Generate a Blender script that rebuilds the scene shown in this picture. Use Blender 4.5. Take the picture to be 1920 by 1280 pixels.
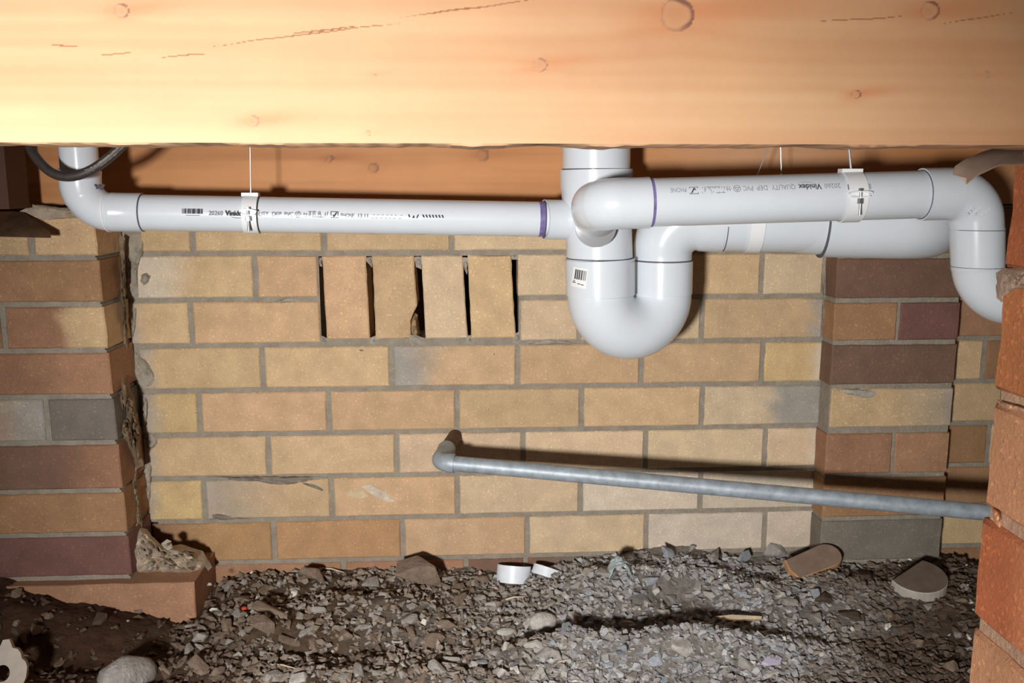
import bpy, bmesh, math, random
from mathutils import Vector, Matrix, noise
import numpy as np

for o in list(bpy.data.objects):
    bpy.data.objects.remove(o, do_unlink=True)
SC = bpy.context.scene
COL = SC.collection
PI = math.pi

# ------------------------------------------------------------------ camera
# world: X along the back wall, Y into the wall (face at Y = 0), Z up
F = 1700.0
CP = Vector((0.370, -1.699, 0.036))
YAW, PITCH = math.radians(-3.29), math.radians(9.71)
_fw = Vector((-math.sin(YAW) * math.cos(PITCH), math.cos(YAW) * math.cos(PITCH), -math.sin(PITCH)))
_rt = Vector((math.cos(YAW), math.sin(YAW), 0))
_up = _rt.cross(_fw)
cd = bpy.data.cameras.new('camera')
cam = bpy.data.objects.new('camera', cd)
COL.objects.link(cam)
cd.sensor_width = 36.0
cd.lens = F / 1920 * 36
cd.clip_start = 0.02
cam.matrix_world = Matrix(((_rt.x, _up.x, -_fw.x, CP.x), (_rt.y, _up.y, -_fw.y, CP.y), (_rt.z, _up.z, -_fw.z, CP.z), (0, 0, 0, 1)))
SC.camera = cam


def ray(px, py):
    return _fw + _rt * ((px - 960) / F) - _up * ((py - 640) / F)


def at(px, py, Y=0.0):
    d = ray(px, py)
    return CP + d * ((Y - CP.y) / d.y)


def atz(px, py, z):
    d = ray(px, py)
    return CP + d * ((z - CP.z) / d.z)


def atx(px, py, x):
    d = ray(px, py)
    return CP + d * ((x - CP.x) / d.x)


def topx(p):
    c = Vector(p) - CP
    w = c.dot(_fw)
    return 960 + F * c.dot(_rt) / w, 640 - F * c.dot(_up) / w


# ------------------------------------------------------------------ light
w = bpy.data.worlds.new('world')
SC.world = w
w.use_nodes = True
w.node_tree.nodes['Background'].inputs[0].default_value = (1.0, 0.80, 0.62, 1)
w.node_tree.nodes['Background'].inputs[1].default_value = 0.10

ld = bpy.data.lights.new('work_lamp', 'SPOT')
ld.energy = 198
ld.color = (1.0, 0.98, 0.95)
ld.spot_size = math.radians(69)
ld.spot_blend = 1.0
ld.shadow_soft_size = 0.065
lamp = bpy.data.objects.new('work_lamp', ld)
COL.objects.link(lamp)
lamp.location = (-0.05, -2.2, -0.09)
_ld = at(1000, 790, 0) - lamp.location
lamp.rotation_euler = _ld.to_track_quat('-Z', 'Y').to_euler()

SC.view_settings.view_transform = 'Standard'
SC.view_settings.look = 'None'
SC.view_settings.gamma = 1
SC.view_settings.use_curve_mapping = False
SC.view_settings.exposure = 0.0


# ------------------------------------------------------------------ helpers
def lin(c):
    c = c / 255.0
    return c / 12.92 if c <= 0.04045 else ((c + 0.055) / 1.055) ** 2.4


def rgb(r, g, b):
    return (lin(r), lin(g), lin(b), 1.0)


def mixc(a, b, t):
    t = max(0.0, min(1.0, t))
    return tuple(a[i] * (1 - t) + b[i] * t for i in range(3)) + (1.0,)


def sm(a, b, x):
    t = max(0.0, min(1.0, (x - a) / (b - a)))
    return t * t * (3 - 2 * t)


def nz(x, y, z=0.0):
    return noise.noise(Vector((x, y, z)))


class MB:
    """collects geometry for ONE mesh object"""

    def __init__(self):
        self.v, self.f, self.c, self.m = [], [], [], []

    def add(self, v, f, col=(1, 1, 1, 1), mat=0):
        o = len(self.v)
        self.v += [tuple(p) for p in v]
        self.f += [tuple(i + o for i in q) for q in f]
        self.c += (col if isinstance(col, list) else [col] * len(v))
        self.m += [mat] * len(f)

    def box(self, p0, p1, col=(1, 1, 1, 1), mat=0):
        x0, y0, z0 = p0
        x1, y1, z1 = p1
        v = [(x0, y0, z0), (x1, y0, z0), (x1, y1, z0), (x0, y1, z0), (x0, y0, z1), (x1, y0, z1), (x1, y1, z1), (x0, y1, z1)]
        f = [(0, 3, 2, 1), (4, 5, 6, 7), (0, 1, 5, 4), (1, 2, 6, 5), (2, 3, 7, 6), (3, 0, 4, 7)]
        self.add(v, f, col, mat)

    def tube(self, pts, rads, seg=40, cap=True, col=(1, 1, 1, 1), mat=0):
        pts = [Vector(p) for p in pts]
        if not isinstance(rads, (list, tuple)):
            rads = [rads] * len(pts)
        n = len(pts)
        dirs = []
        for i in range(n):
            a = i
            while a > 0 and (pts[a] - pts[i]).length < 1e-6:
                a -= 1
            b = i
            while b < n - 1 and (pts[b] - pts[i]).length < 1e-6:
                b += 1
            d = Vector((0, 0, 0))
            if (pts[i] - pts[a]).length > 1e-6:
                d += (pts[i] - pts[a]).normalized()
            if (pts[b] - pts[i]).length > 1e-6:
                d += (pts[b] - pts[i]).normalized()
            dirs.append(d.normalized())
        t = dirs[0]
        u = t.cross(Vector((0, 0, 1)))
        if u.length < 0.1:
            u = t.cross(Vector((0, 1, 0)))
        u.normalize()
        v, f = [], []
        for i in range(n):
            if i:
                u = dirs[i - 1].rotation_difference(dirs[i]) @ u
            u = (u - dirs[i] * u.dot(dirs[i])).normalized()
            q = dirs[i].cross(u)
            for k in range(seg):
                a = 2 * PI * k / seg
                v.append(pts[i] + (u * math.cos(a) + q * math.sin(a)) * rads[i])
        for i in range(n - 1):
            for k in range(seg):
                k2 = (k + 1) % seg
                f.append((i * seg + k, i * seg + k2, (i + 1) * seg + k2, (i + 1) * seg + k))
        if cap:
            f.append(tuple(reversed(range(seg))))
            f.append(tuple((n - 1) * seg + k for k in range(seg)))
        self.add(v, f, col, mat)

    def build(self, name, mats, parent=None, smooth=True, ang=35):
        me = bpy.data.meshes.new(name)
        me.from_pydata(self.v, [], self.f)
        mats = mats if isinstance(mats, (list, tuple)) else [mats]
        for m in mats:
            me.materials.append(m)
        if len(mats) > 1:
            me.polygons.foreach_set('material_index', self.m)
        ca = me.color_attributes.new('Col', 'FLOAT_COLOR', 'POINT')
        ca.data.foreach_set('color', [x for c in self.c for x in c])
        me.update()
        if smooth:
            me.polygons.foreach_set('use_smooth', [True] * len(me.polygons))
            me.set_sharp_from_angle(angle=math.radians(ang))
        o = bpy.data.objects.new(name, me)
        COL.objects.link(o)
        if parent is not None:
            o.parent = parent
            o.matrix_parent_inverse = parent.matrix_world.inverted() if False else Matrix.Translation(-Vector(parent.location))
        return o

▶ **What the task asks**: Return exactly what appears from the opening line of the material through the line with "return 960 +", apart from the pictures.

▶ **Response below**:
Generate a Blender script that rebuilds the scene shown in this picture. Use Blender 4.5. Take the picture to be 1920 by 1280 pixels.
import bpy, bmesh, math, random
from mathutils import Vector, Matrix, noise
import numpy as np

for o in list(bpy.data.objects):
    bpy.data.objects.remove(o, do_unlink=True)
SC = bpy.context.scene
COL = SC.collection
PI = math.pi

# ------------------------------------------------------------------ camera
# world: X along the back wall, Y into the wall (face at Y = 0), Z up
F = 1700.0
CP = Vector((0.370, -1.699, 0.036))
YAW, PITCH = math.radians(-3.29), math.radians(9.71)
_fw = Vector((-math.sin(YAW) * math.cos(PITCH), math.cos(YAW) * math.cos(PITCH), -math.sin(PITCH)))
_rt = Vector((math.cos(YAW), math.sin(YAW), 0))
_up = _rt.cross(_fw)
cd = bpy.data.cameras.new('camera')
cam = bpy.data.objects.new('camera', cd)
COL.objects.link(cam)
cd.sensor_width = 36.0
cd.lens = F / 1920 * 36
cd.clip_start = 0.02
cam.matrix_world = Matrix(((_rt.x, _up.x, -_fw.x, CP.x), (_rt.y, _up.y, -_fw.y, CP.y), (_rt.z, _up.z, -_fw.z, CP.z), (0, 0, 0, 1)))
SC.camera = cam


def ray(px, py):
    return _fw + _rt * ((px - 960) / F) - _up * ((py - 640) / F)


def at(px, py, Y=0.0):
    d = ray(px, py)
    return CP + d * ((Y - CP.y) / d.y)


def atz(px, py, z):
    d = ray(px, py)
    return CP + d * ((z - CP.z) / d.z)


def atx(px, py, x):
    d = ray(px, py)
    return CP + d * ((x - CP.x) / d.x)


def topx(p):
    c = Vector(p) - CP
    w = c.dot(_fw)
    return 960 + F * c.dot(_rt) / w, 640 - F * c.dot(_up) / w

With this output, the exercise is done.